Leave the pictures out. Return all other data exactly.

◇ ◇ ◇ ◇ ◇ ◇ ◇

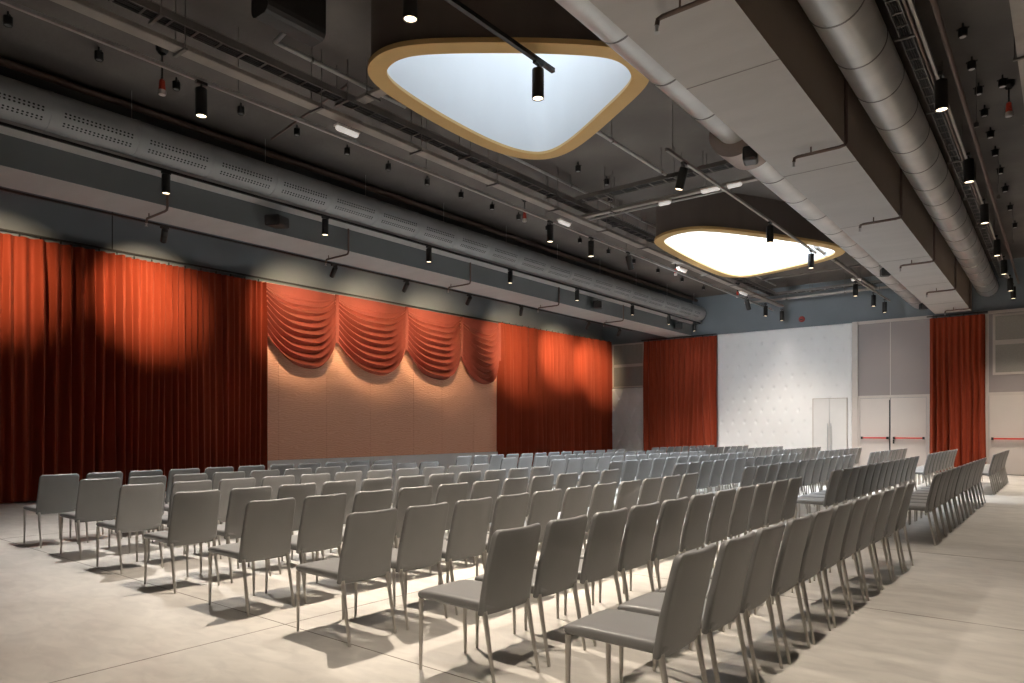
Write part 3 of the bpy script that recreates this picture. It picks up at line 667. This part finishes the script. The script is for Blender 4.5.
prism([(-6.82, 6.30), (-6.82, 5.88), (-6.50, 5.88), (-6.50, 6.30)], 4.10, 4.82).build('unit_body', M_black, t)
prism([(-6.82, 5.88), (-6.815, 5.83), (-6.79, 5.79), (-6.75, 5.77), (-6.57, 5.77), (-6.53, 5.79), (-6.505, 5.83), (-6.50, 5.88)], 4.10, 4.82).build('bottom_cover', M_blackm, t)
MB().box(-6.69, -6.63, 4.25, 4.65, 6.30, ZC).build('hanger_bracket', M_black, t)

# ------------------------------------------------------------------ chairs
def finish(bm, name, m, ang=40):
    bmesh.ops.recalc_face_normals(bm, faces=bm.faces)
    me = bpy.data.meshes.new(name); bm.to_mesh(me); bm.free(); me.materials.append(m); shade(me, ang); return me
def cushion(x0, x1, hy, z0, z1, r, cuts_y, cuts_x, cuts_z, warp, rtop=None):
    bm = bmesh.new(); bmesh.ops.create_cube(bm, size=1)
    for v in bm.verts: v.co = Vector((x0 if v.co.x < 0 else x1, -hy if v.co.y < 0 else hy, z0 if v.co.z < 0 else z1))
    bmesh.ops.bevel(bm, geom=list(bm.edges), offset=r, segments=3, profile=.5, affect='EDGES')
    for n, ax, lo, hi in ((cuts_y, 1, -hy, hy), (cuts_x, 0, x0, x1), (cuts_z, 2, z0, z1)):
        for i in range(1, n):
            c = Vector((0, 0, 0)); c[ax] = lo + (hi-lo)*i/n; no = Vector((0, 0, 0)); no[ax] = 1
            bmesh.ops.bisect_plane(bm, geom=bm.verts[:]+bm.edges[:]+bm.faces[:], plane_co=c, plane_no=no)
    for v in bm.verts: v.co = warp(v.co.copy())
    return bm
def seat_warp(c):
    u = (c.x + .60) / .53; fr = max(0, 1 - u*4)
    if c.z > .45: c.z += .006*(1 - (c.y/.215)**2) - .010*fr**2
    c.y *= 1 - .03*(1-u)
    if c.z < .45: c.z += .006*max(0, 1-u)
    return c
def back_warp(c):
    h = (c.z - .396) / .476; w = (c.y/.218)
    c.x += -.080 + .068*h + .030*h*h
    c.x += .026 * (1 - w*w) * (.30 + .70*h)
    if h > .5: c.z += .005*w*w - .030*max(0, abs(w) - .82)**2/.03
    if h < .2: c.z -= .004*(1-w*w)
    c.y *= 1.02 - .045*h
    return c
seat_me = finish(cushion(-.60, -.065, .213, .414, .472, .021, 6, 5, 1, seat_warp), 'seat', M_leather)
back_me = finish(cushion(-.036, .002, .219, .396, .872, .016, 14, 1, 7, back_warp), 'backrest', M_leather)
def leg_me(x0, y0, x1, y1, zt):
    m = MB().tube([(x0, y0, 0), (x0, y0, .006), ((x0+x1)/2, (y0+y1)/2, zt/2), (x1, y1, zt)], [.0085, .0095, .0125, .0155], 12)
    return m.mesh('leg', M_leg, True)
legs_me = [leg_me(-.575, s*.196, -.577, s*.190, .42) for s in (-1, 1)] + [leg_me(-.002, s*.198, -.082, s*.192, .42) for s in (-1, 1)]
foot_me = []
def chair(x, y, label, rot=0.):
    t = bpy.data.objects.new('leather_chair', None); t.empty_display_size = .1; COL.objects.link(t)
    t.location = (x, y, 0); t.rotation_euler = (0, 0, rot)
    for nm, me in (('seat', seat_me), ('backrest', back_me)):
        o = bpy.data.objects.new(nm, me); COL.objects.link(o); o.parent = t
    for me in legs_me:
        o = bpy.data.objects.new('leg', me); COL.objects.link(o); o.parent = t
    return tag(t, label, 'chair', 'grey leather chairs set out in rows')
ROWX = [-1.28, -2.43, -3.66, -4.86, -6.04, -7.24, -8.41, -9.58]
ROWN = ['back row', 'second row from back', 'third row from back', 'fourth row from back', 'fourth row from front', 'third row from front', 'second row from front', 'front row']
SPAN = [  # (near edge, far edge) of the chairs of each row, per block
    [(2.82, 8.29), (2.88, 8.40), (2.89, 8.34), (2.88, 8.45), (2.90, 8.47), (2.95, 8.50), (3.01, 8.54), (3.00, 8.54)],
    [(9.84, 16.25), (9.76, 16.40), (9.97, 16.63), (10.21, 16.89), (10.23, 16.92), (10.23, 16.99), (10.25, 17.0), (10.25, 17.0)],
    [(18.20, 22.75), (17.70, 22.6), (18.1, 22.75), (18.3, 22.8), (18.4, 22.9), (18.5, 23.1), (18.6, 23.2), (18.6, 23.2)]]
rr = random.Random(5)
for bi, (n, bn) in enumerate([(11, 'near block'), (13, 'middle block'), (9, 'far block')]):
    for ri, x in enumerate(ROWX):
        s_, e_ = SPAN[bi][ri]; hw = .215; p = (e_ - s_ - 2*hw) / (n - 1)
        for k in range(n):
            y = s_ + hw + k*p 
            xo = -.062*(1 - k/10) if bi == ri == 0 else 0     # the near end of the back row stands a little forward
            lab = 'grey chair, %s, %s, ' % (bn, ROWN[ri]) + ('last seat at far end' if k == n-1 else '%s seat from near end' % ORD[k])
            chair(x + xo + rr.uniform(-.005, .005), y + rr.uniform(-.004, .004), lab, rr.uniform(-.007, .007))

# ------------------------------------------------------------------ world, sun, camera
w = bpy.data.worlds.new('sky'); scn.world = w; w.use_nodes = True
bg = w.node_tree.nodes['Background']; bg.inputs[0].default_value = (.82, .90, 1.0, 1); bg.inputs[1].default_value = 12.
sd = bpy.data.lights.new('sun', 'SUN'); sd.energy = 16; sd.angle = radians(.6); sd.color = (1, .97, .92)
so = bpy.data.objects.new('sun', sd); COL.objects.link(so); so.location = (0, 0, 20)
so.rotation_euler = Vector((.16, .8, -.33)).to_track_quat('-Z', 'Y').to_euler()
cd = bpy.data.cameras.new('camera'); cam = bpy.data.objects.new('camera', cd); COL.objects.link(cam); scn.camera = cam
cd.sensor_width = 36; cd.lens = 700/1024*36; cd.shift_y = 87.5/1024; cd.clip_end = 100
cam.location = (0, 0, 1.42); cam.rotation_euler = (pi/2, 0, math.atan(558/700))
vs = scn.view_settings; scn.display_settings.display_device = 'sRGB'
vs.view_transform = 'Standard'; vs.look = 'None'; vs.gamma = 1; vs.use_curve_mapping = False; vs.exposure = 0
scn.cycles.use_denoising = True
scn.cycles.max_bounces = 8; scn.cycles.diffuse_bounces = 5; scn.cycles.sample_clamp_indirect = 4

◇ ◇ ◇ ◇ ◇ ◇ ◇

→ Exercise answer:
Write part 3 of the bpy script that recreates this picture. It picks up at line 667. This part finishes the script. The script is for Blender 4.5.
prism([(-6.82, 6.30), (-6.82, 5.88), (-6.50, 5.88), (-6.50, 6.30)], 4.10, 4.82).build('unit_body', M_black, t)
prism([(-6.82, 5.88), (-6.815, 5.83), (-6.79, 5.79), (-6.75, 5.77), (-6.57, 5.77), (-6.53, 5.79), (-6.505, 5.83), (-6.50, 5.88)], 4.10, 4.82).build('bottom_cover', M_blackm, t)
MB().box(-6.69, -6.63, 4.25, 4.65, 6.30, ZC).build('hanger_bracket', M_black, t)

# ------------------------------------------------------------------ chairs
def finish(bm, name, m, ang=40):
    bmesh.ops.recalc_face_normals(bm, faces=bm.faces)
    me = bpy.data.meshes.new(name); bm.to_mesh(me); bm.free(); me.materials.append(m); shade(me, ang); return me
def cushion(x0, x1, hy, z0, z1, r, cuts_y, cuts_x, cuts_z, warp, rtop=None):
    bm = bmesh.new(); bmesh.ops.create_cube(bm, size=1)
    for v in bm.verts: v.co = Vector((x0 if v.co.x < 0 else x1, -hy if v.co.y < 0 else hy, z0 if v.co.z < 0 else z1))
    bmesh.ops.bevel(bm, geom=list(bm.edges), offset=r, segments=3, profile=.5, affect='EDGES')
    for n, ax, lo, hi in ((cuts_y, 1, -hy, hy), (cuts_x, 0, x0, x1), (cuts_z, 2, z0, z1)):
        for i in range(1, n):
            c = Vector((0, 0, 0)); c[ax] = lo + (hi-lo)*i/n; no = Vector((0, 0, 0)); no[ax] = 1
            bmesh.ops.bisect_plane(bm, geom=bm.verts[:]+bm.edges[:]+bm.faces[:], plane_co=c, plane_no=no)
    for v in bm.verts: v.co = warp(v.co.copy())
    return bm
def seat_warp(c):
    u = (c.x + .60) / .53; fr = max(0, 1 - u*4)
    if c.z > .45: c.z += .006*(1 - (c.y/.215)**2) - .010*fr**2
    c.y *= 1 - .03*(1-u)
    if c.z < .45: c.z += .006*max(0, 1-u)
    return c
def back_warp(c):
    h = (c.z - .396) / .476; w = (c.y/.218)
    c.x += -.080 + .068*h + .030*h*h
    c.x += .026 * (1 - w*w) * (.30 + .70*h)
    if h > .5: c.z += .005*w*w - .030*max(0, abs(w) - .82)**2/.03
    if h < .2: c.z -= .004*(1-w*w)
    c.y *= 1.02 - .045*h
    return c
seat_me = finish(cushion(-.60, -.065, .213, .414, .472, .021, 6, 5, 1, seat_warp), 'seat', M_leather)
back_me = finish(cushion(-.036, .002, .219, .396, .872, .016, 14, 1, 7, back_warp), 'backrest', M_leather)
def leg_me(x0, y0, x1, y1, zt):
    m = MB().tube([(x0, y0, 0), (x0, y0, .006), ((x0+x1)/2, (y0+y1)/2, zt/2), (x1, y1, zt)], [.0085, .0095, .0125, .0155], 12)
    return m.mesh('leg', M_leg, True)
legs_me = [leg_me(-.575, s*.196, -.577, s*.190, .42) for s in (-1, 1)] + [leg_me(-.002, s*.198, -.082, s*.192, .42) for s in (-1, 1)]
foot_me = []
def chair(x, y, label, rot=0.):
    t = bpy.data.objects.new('leather_chair', None); t.empty_display_size = .1; COL.objects.link(t)
    t.location = (x, y, 0); t.rotation_euler = (0, 0, rot)
    for nm, me in (('seat', seat_me), ('backrest', back_me)):
        o = bpy.data.objects.new(nm, me); COL.objects.link(o); o.parent = t
    for me in legs_me:
        o = bpy.data.objects.new('leg', me); COL.objects.link(o); o.parent = t
    return tag(t, label, 'chair', 'grey leather chairs set out in rows')
ROWX = [-1.28, -2.43, -3.66, -4.86, -6.04, -7.24, -8.41, -9.58]
ROWN = ['back row', 'second row from back', 'third row from back', 'fourth row from back', 'fourth row from front', 'third row from front', 'second row from front', 'front row']
SPAN = [  # (near edge, far edge) of the chairs of each row, per block
    [(2.82, 8.29), (2.88, 8.40), (2.89, 8.34), (2.88, 8.45), (2.90, 8.47), (2.95, 8.50), (3.01, 8.54), (3.00, 8.54)],
    [(9.84, 16.25), (9.76, 16.40), (9.97, 16.63), (10.21, 16.89), (10.23, 16.92), (10.23, 16.99), (10.25, 17.0), (10.25, 17.0)],
    [(18.20, 22.75), (17.70, 22.6), (18.1, 22.75), (18.3, 22.8), (18.4, 22.9), (18.5, 23.1), (18.6, 23.2), (18.6, 23.2)]]
rr = random.Random(5)
for bi, (n, bn) in enumerate([(11, 'near block'), (13, 'middle block'), (9, 'far block')]):
    for ri, x in enumerate(ROWX):
        s_, e_ = SPAN[bi][ri]; hw = .215; p = (e_ - s_ - 2*hw) / (n - 1)
        for k in range(n):
            y = s_ + hw + k*p 
            xo = -.062*(1 - k/10) if bi == ri == 0 else 0     # the near end of the back row stands a little forward
            lab = 'grey chair, %s, %s, ' % (bn, ROWN[ri]) + ('last seat at far end' if k == n-1 else '%s seat from near end' % ORD[k])
            chair(x + xo + rr.uniform(-.005, .005), y + rr.uniform(-.004, .004), lab, rr.uniform(-.007, .007))

# ------------------------------------------------------------------ world, sun, camera
w = bpy.data.worlds.new('sky'); scn.world = w; w.use_nodes = True
bg = w.node_tree.nodes['Background']; bg.inputs[0].default_value = (.82, .90, 1.0, 1); bg.inputs[1].default_value = 12.
sd = bpy.data.lights.new('sun', 'SUN'); sd.energy = 16; sd.angle = radians(.6); sd.color = (1, .97, .92)
so = bpy.data.objects.new('sun', sd); COL.objects.link(so); so.location = (0, 0, 20)
so.rotation_euler = Vector((.16, .8, -.33)).to_track_quat('-Z', 'Y').to_euler()
cd = bpy.data.cameras.new('camera'); cam = bpy.data.objects.new('camera', cd); COL.objects.link(cam); scn.camera = cam
cd.sensor_width = 36; cd.lens = 700/1024*36; cd.shift_y = 87.5/1024; cd.clip_end = 100
cam.location = (0, 0, 1.42); cam.rotation_euler = (pi/2, 0, math.atan(558/700))
vs = scn.view_settings; scn.display_settings.display_device = 'sRGB'
vs.view_transform = 'Standard'; vs.look = 'None'; vs.gamma = 1; vs.use_curve_mapping = False; vs.exposure = 0
scn.cycles.use_denoising = True
scn.cycles.max_bounces = 8; scn.cycles.diffuse_bounces = 5; scn.cycles.sample_clamp_indirect = 4